Today I made one of my regular visits to Animal Helpline Dog Rescue to take portraits of their latest 'guests'. As always, there were lots of volunteers, helping these poor little creatures to be as happy and comfortable as possible; and also training them ready for their new homes. These really are good people, in stark contrast many of those who've put these dogs in the position they're in.
And all the dogs, of course, are beautiful, so making portraits of them is easy.
It was a pretty cold day, as you can see, but winter does have its advantages. For one thing, the low sun does wonders for furry friends, so we manoeuvred them into patches of sunshine. The result is instant hair-lighting.
I shot all these on my Nikon D810 with a 70-200mm f/2.8 lens, adding some positive exposure compensation to offset the backlighting from the sun. One of the advantages of that camera, and other very high-res DSLRs like the recent Nikon D850, is the amount of cropping you can do in post production. This means erratic subjects (of which rescue dogs are one), can be shot quite loosely, or in portrait or landscape format, and cropped into the opposite format while still having plenty of detail.
The first snow of the year – in the East Midlands at least – and so I take the chance for some shots of the dogs in the snow. It’s not the easiest of combinations for photography as excitement is at 110%. My 1yr rescue shepsky has been snapping at snowflakes in the garden already, and though the veteran springer is playing it cool, the beat of his tail gives him away.
When I get to the wide open and let them off, the shepsky explodes, running in wide arcs around me and splitting her time between chasing her brother and making new friends with anything brave enough to put up with her.

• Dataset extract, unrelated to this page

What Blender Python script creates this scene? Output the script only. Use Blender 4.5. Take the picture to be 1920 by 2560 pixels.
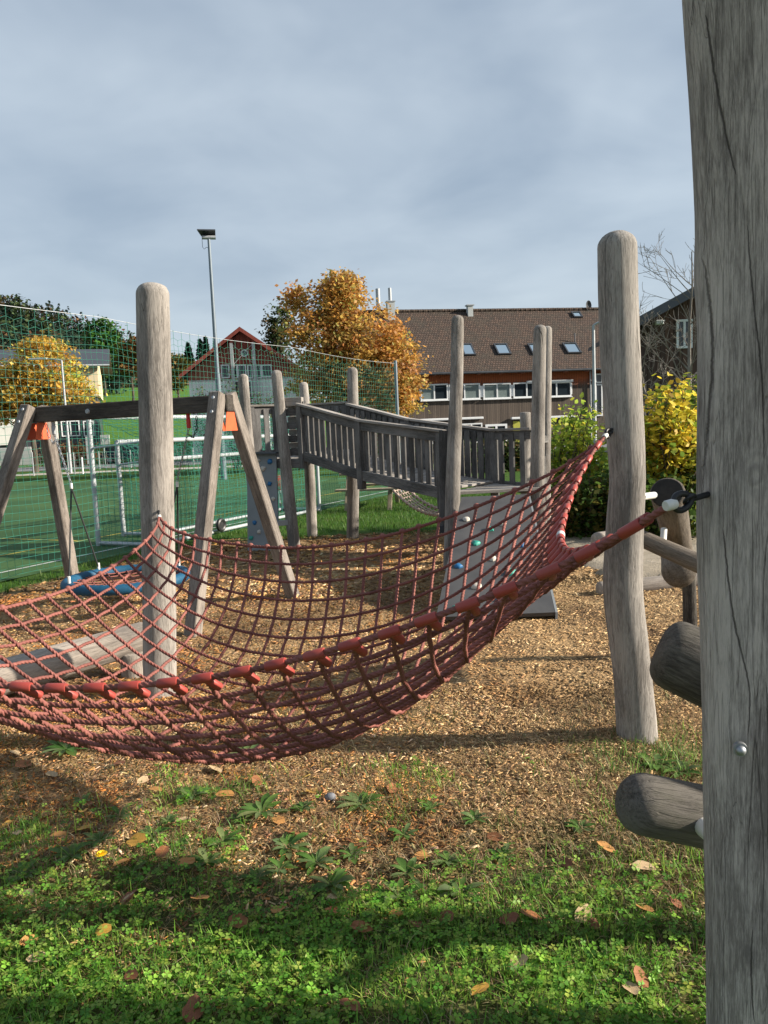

The thing with snow is, it’s likely to cause the camera to underexpose, and that means the white stuff coming out grey, so you need to tip exposure compensation towards the positive. But positive exposure compensation also means the shutter speed slows, and that’s not a great fit with speeding, snow-crazed dogs. And with the snow still falling it’s darker than the conditions would make you think.
Shooting in aperture priority at the widest setting possible (f/4-5.6 on my Nikon 80-400mm G), the only solution to lift the shutter speed to a reasonable level, is bumping the ISO. It’s better to have some noise hidden in the snow than blurred details. I shot at between 640 and 1250 for most of these images, giving between 1/800sec and 1/1000sec – not perfect, but possibly enough.
It was only after the walk, I realised, that being a rescue dog, this might have been her first time out in the snow.